Monday, June 15, 2026

"Overthinking"

I saw something earlier today on Facebook that bothered me. Just a little bit. It felt off.

"If you're going to overthink, then overthink the positives. Overthink the best outcome. Overthink how good this life could be. Overthink how peaceful it would feel if things slowly and quietly worked out."

I suppose there are people out there who find statements like this comforting or affirming. To me it reeks of spiritual (or emotional? Idk — something!) bypass. I don't think the statement was made with anything but the best intentions, but for many people out there overthinking isn't something one can simply...redirect. 

For the person "overthinking" about how to keep their kids fed or their water turned on or how to pay for a desperately needed pair of shoes, it sounds a hell of a lot like:

"Just think about better things."
"Don't worry so much about the hard stuff. Focus on the positive."

Can we just say that the hard things are real? That yes, things may turn out okay, but they may not. And the fear of that is real and valid. We aren't dealing with imaginary monsters in closets or under beds. We are talking about the fact that there are people who survive their lives by constant strategizing and assessments. Using "overthinking" in statements like this is dangerously trivialized. 

It's thin. It's hollow. It's also kind of arrogant. What would my father's mother have to say in response, a woman who grew up sharecropping and raising children in the Jim Crow South? Who didn't even realize the Great Depression was happening because they were still living the same way? Who lived the rest of her life with guilt about her baby brother who was so sick, but she threatened him to get back out in the field and work so they could all eat? (He laid down and died in that field, by the way.) What would she have to say about "overthink how good this life could be"?

We cannot be reduced to inviting people to imagine away their suffering. Or for them to feel somehow deficient if they are unable to do so. Optimism ≠ resilience. 

No, people don't have to rehearse catastrophe in their minds on a continuous loop. I don't believe my grandma did. She laughed a lot. A great laugh that was somehow deep and tinkly at the same time. And I fully believe she laughed all throughout her life, not just the years I was privileged to witness. For many people living stark realities, peace comes from accepting that things just might not work out the way they hope, but they keep finding the strength to live anyway.

Please keep your "power of positive thinking." I want honest reflection on hard reality. I want to look at suffering in the face and find meaning and community within it and beyond it. 

That's where the real answer lies.

Thursday, June 11, 2026

"Where are the POC?"

Apparently this blog from 2010 still exists. I deleted all the old posts. 

I still exist, too — but not the 2010 version. 

This [first?] post will be brief. 

I've been thinking a lot about the Karmelo Anthony verdict. It's interesting how you can feel utterly disappointed and yet completely unsurprised at the same time. No Black jurors.
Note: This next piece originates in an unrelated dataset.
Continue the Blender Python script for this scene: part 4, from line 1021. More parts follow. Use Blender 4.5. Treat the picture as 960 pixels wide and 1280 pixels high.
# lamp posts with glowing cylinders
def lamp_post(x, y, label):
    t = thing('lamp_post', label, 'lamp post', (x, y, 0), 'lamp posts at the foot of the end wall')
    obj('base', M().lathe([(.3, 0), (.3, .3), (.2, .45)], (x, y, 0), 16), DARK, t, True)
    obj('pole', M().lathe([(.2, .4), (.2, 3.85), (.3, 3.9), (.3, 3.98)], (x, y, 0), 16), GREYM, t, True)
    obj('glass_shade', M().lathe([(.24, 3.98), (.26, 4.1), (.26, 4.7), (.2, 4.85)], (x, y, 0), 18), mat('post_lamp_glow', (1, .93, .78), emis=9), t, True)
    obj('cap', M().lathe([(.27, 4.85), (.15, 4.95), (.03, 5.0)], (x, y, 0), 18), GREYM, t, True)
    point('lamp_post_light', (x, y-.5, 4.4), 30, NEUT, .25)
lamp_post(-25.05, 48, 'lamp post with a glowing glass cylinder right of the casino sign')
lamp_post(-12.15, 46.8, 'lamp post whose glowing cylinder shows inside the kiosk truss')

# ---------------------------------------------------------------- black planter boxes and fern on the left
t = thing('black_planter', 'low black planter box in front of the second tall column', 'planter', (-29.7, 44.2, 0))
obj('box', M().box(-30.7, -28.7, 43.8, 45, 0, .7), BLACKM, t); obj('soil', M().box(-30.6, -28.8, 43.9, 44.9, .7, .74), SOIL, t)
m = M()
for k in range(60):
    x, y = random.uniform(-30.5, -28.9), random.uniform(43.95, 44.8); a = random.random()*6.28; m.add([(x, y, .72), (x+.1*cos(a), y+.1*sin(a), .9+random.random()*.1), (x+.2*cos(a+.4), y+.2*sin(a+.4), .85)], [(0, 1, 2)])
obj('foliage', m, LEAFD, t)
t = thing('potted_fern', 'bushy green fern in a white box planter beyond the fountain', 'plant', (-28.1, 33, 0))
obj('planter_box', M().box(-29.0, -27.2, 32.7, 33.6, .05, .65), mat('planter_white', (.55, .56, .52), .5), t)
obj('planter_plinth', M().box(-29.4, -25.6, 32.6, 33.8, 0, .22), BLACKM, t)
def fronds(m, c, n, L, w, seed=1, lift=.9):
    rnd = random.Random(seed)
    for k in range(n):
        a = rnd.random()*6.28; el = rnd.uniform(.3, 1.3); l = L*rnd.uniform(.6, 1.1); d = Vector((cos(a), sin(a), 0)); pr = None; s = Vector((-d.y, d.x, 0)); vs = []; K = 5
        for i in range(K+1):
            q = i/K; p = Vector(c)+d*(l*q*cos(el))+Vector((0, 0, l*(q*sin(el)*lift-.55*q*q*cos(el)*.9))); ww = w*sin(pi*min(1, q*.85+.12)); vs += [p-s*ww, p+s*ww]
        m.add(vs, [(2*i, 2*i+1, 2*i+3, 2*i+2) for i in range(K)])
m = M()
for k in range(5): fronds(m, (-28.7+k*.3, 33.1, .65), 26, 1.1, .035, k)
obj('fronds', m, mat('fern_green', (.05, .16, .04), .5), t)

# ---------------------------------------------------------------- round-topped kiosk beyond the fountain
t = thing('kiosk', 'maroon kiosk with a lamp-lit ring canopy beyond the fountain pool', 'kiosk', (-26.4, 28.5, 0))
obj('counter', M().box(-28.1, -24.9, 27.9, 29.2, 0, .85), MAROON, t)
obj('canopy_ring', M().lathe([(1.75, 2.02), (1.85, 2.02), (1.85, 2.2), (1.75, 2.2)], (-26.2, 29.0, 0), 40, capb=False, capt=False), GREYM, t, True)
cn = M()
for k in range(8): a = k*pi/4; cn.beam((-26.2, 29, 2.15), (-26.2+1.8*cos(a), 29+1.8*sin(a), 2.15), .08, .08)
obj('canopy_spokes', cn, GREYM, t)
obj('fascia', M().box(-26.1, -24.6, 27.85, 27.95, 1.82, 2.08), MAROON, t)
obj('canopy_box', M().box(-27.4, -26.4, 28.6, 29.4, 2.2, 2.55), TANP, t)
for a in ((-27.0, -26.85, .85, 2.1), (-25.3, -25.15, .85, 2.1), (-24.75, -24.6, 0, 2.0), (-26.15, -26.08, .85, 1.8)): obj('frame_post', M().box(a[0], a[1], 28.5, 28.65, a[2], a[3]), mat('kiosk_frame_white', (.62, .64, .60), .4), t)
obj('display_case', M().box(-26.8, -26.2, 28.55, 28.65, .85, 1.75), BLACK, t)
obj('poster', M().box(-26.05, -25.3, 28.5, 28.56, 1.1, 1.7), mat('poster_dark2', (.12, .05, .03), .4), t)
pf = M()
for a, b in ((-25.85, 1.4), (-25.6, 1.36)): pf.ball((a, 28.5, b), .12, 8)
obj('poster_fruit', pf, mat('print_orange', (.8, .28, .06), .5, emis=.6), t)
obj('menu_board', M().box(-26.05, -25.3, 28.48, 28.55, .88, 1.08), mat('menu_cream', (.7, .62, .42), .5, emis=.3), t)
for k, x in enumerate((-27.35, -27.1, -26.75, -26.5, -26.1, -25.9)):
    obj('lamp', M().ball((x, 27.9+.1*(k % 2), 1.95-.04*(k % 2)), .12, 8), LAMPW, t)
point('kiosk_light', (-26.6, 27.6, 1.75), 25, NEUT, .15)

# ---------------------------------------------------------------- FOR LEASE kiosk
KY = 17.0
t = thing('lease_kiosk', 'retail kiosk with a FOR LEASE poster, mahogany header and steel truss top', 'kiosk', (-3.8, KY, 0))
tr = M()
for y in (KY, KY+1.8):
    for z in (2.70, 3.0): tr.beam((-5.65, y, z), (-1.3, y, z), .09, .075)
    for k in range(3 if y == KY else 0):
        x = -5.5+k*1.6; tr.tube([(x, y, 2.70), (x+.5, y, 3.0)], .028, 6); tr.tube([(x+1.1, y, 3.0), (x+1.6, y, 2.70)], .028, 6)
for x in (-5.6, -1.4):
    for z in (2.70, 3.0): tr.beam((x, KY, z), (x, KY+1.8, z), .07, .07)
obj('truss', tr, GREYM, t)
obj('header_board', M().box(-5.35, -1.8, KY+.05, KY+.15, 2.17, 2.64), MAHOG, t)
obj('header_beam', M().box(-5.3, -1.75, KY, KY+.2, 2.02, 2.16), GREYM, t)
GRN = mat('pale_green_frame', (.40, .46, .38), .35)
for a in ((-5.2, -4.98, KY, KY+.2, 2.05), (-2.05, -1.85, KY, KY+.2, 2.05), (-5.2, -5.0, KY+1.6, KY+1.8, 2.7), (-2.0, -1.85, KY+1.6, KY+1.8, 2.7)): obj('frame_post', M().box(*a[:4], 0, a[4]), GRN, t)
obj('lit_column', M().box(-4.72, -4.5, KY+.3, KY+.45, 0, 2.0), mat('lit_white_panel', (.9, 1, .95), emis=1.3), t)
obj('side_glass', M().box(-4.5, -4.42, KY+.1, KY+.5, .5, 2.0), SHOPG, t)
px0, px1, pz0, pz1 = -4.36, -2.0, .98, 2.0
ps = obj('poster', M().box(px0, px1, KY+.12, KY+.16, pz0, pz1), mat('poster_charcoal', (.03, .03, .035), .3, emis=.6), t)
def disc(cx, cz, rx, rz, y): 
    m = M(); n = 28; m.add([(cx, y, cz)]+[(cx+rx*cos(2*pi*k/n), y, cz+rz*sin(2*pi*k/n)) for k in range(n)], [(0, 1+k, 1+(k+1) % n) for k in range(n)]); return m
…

Throwing the book at a 19 year-old boy (and celebrating it) when a grown white man would have been told he was naughty and given more of his life to live. 

And I've noticed the UUA has been silent. No statement. Not even a weak attempt to try to hold the complexity in a clumsy but well meaning way.

Many Unitarian Universalist churches (mine included) struggle to reach and have people of color in their congregations. They want to know: Where are the POC? We just don't understand why we can't seem to attract them.

I'll tell you why. Not that I, a POC myself, have ever been asked.

You do not make room for Black people.
You do not make room for Black joy.
You do not make room for Black grief.
You do not make room for Black exhaustion. 
You do not make room for Black expression. 
You do not make room for Black anger.

When you are completely silent about something cutting to the very core of people you say you want to welcome, those people see that. And they feel it.

I saw that someone had their sprinkler system running yesterday, and then a mighty storm blew through. I thought how fitting that was.

Black people are sick and tired of "shows" of solidarity. POC do not want their yards watered. That thunder last night echoed through the sky like the voice of God. That's what POC need to see happen.

The air smells so clean afterward. The perfume of justice in the atmosphere. And all the birds singing praises after justice rains down.

Quit wringing your hands, and make room.